Naturally at 3am -- witching hour -- all hell breaks loose. My restless sleep is suddenly jarred by a crashing grating sound at the stern of the boat. Has another boat come adrift and hit us? Have we come adrift and hit something?

I jump out of bed and up to the deck in my skimpy PJs to look.. Well it is ominous in the dim lights, boats moving around, wavelets striking the boat but nothing seems amiss. It is too windy to open a side curtain with out damage so I go out through the aft curtain and look. The dinghy is riding behind the boat but not like I left it -- atharwtship - via the bridle line and a line attached to the lifting yoke on the motor. Then I see where the lifting eye had pulled out of the motor yoke. That wasn't such a good idea! I deliberate pulling the dinghy-motor out of the water but that is a big job normally and difficult in the dark. I watch the dinghy moving behind the boat. In the wind shadow of the boat its motion is not violent. It seems to like it. So I secure the line that came loose and head back to bed. Sleep is even more elusive now.

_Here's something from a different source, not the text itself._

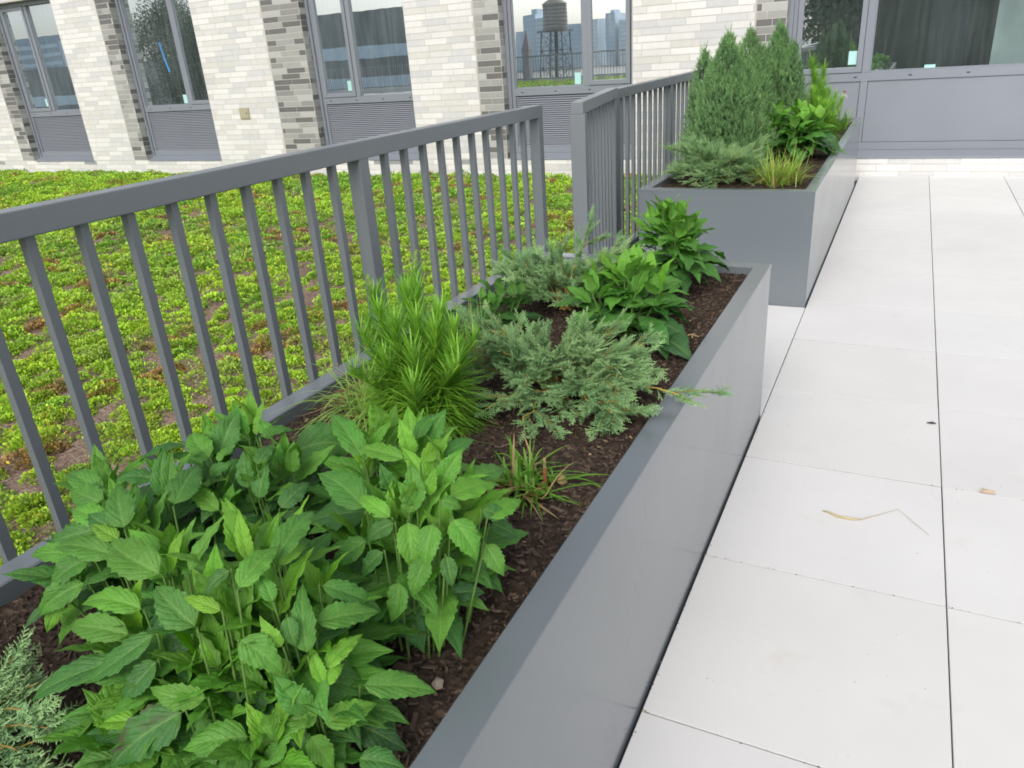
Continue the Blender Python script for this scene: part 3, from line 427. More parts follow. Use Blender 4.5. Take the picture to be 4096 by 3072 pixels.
# ------------------------------------------------------------------ brick building
GY = WY+.17           # frame plane
CH = .0685; Z0 = .042-CH; BL = .305
bld = thing('brick_building', (-4, WY, 0), 'pale brick building with tall grey windows behind the roof garden', 'building'); OB = (-4, WY, 0)
wins = [  # joint, corner, right edge, mullion, sash on left
    (-13.235, -12.945, -11.40, -12.25, True), (-10.43, -10.15, -8.575, -9.12, False), (-7.32, -6.70, -5.145, -6.06, True), (-4.205, -3.89, -2.335, -2.92, False), (-1.088, -.80, 3.3, -.06, True)]
ZS = .17; ZT = 2.56; ZTOP = 3.7
LIGHT = [((.70, .69, .67), 9), ((.63, .62, .605), 5), ((.57, .57, .57), 5), ((.61, .595, .56), 4)]
STRIP = [((.33, .33, .315), 6), ((.42, .42, .40), 4), ((.14, .138, .135), 6), ((.25, .25, .24), 3)]
BASEC = [((.70, .69, .67), 8), ((.58, .58, .57), 5), ((.30, .31, .32), 2)]
def pick(tab):
    tot = sum(w for _, w in tab); r = rnd.uniform(0, tot)
    for c, w in tab:
        r -= w
        if r <= 0: break
    g = rnd.uniform(.965, 1.035); return tuple(v*g for v in c)
bk = MB()
def bricks(x0, x1, z0, z1, tab, axis='x', off=None, depth=.010):
    """axis x: front faces at WY; axis y: return faces looking +X at x0 (x1 unused: x0=plane, x1 = y extent tuple)"""
    k0 = int(math.floor((z0-Z0)/CH)); k1 = int(math.ceil((z1-Z0)/CH)); j = .0040
    for k in range(k0, k1):
        za = max(z0, Z0+k*CH+j); zb = min(z1, Z0+(k+1)*CH-j)
        if zb-za < .012: continue
        a, b = (x0, x1) if axis == 'x' else (WY, GY+.02)
        o = ((k*.3333+rnd.choice([0, .33, .5]))*BL) % BL
        s = a - (BL-o) if o > 0 else a
        while s < b:
            p, q = max(a, s), min(b, s+BL)
            if q-p > .03:
                c = pick(tab); e = rnd.uniform(0, .0012)
                if axis == 'x': bk.box(p+j*.8, q-j*.8, WY-.002-e, WY+.02, za, zb, c)
                else: bk.box(x0-.02, x0+.002+e, p+j*.8, q-j*.8, za, zb, c)
            s += BL
XL, XR_ = -17.5, 9.0
prev = XL
for (jt, co, re_, mu, sl_) in wins:
    bricks(prev+.004, jt-.006, ZS, ZT, LIGHT); bricks(jt+.006, co, ZS, ZT, STRIP); bricks(co, 0, ZS, ZT, STRIP, 'y'); prev = re_
bricks(prev+.004, XR_, ZS, ZT, LIGHT)
bricks(XL, XR_, Z0+2*CH-.001, ZS-.002, BASEC); bricks(XL, XR_, -.16, Z0+2*CH-.001, LIGHT); bricks(XL, XR_, ZT+.01, ZTOP, LIGHT)
wl = MB(); prev = XL
for (jt, co, re_, mu, sl_) in wins:
    wl.box(prev, co-.0, WY, WY+.45, ZS-.001, ZT+.001); prev = re_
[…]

The damage to the yoke proved minor -- sun weakened threads had parted. We can repair that with a little sewing. What looked like a big deal in the dark proved only minor in the light of day.

The wind is still blowing mid 20s to 30 all day. That is uncomfortable and makes you anxious but no worse. I'm not alone. As I look around the harbour most boats have folks sitting in the cockpits watching the boat motion. It really is too rough to take the dinghy to town so we remain the whole day on the boat reading and sampling pieces of Key lime Pie that I bought from Vernon's yesterday. That is the best Key lime Pie although expensive -- here it is $17 for a nine inch pie.

Well it cold here tonight at 68 degrees and may dip to 58 by morning so we are having Chili followed of course by a slice of Key lime pie.